(Goal)
Copy out all lines of the records in which the word "parts" appears.

── Data to use ──

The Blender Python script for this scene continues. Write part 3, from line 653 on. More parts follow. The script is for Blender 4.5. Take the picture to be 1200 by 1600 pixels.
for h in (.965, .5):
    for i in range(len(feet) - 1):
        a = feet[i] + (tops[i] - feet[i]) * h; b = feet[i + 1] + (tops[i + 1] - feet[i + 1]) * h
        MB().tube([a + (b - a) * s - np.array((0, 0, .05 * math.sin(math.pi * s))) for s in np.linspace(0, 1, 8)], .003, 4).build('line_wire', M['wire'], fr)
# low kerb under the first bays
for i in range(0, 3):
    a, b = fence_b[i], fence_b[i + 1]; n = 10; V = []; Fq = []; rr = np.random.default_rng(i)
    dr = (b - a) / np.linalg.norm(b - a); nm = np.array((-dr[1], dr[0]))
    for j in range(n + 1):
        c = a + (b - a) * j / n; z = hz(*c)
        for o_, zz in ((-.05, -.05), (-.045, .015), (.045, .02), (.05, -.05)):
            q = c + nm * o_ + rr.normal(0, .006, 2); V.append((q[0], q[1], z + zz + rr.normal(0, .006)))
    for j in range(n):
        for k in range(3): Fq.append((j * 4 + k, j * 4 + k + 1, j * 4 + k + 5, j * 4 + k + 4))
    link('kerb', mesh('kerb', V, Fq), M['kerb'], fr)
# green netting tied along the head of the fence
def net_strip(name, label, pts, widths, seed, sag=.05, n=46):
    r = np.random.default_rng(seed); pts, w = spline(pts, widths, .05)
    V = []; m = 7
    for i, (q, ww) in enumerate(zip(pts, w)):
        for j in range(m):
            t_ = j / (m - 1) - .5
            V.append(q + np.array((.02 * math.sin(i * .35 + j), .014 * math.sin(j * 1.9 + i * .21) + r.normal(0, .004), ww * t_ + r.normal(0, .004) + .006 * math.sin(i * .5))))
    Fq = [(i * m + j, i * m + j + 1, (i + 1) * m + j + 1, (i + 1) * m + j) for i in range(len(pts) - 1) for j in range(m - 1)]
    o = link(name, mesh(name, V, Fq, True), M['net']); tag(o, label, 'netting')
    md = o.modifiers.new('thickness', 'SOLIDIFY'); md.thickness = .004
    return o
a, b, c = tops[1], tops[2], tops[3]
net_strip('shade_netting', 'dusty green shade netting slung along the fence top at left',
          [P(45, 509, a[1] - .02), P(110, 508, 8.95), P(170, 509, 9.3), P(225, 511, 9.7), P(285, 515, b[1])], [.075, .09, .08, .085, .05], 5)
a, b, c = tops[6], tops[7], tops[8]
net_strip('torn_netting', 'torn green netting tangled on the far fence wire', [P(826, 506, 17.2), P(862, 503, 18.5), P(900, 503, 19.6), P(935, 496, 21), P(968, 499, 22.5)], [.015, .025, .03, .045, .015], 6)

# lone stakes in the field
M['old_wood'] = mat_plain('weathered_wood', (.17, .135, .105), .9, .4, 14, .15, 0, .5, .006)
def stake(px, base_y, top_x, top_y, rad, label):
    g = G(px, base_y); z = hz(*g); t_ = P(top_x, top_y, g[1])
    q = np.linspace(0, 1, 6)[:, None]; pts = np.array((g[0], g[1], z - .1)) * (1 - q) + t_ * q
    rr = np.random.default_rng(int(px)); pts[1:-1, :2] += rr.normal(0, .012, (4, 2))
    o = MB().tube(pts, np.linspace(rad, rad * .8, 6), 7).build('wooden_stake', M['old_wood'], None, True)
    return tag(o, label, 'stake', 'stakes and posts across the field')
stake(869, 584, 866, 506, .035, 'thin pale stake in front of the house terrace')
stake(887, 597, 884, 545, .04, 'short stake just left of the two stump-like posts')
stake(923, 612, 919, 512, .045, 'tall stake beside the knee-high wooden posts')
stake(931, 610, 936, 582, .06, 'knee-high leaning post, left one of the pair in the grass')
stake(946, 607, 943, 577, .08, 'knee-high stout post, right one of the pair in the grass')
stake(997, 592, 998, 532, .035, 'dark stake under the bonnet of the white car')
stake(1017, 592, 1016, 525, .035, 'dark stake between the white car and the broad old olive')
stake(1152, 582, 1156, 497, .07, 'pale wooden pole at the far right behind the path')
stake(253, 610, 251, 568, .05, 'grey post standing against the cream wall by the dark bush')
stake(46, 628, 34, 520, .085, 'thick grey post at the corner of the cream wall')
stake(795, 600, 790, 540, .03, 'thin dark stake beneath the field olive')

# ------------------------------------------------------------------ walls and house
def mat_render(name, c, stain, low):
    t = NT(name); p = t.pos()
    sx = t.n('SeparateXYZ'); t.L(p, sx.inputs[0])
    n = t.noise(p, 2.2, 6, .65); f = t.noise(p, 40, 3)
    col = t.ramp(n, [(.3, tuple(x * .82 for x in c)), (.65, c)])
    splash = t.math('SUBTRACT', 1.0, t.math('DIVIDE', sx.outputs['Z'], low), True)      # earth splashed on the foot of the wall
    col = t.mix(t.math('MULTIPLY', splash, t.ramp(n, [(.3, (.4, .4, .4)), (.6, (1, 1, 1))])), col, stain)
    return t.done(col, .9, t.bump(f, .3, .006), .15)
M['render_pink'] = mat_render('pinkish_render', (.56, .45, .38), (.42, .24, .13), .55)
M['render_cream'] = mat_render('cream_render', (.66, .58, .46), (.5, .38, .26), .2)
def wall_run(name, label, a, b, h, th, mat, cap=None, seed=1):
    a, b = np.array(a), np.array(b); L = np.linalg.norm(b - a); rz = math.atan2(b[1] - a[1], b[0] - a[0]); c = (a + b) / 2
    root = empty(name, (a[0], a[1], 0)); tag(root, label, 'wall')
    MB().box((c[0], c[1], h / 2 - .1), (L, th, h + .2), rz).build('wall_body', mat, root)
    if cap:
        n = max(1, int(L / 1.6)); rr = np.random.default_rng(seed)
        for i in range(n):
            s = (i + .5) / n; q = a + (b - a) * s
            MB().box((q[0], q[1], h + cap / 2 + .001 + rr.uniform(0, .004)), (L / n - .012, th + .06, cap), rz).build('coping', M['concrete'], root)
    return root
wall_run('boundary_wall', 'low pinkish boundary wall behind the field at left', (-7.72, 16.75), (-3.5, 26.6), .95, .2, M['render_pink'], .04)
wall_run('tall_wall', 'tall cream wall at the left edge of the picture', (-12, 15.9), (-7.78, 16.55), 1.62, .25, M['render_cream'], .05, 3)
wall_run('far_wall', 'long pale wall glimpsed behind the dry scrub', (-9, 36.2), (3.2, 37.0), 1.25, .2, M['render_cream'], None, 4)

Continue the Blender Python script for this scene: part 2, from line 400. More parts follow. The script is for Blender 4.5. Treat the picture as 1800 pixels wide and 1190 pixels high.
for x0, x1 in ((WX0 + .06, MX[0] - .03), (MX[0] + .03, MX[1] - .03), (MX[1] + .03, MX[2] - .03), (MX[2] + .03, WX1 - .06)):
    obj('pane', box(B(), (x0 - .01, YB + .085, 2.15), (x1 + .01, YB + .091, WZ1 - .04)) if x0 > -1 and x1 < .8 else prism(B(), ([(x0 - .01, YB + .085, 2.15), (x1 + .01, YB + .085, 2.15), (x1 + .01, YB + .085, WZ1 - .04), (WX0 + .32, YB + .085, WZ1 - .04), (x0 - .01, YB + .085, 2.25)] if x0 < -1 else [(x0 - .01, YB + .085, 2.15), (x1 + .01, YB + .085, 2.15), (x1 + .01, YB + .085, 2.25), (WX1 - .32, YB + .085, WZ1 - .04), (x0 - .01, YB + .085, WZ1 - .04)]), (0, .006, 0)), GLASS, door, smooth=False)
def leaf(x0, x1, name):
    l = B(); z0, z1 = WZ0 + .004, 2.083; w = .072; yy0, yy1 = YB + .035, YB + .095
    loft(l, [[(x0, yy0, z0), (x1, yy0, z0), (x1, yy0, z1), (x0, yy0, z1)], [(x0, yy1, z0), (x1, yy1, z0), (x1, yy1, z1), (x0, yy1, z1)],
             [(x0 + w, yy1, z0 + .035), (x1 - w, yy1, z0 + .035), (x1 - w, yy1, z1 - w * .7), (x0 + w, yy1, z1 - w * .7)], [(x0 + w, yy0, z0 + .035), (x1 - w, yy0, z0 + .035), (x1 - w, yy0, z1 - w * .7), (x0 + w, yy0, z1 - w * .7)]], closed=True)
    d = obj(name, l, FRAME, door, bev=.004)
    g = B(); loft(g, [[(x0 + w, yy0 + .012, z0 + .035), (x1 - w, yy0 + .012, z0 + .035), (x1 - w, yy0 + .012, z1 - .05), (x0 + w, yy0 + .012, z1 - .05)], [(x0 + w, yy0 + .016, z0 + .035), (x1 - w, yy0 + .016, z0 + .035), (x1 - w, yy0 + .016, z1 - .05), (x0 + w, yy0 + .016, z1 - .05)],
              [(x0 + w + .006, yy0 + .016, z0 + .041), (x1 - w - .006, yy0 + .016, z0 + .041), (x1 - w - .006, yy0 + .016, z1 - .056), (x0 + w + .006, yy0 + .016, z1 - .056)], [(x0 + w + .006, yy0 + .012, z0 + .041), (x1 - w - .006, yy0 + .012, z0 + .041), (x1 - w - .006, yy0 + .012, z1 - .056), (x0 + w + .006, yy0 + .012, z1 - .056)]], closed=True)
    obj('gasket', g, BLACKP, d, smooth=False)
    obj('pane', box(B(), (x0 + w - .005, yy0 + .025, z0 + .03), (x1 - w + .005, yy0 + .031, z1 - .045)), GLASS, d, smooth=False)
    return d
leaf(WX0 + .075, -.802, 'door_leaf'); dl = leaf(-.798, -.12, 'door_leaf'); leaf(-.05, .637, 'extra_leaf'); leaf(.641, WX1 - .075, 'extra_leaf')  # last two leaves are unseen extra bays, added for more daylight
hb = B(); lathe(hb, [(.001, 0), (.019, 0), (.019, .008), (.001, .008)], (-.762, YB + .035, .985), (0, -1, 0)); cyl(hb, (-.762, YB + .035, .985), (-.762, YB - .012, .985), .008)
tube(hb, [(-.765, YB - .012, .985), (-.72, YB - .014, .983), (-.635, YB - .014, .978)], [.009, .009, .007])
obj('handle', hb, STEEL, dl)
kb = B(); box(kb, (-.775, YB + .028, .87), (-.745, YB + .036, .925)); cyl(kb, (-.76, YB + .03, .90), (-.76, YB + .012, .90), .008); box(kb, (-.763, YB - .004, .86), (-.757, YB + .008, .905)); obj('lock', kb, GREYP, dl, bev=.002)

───

(Complete response)
The Blender Python script for this scene continues. Write part 3, from line 653 on. More parts follow. The script is for Blender 4.5. Take the picture to be 1200 by 1600 pixels.
Continue the Blender Python script for this scene: part 2, from line 400. More parts follow. The script is for Blender 4.5. Treat the picture as 1800 pixels wide and 1190 pixels high.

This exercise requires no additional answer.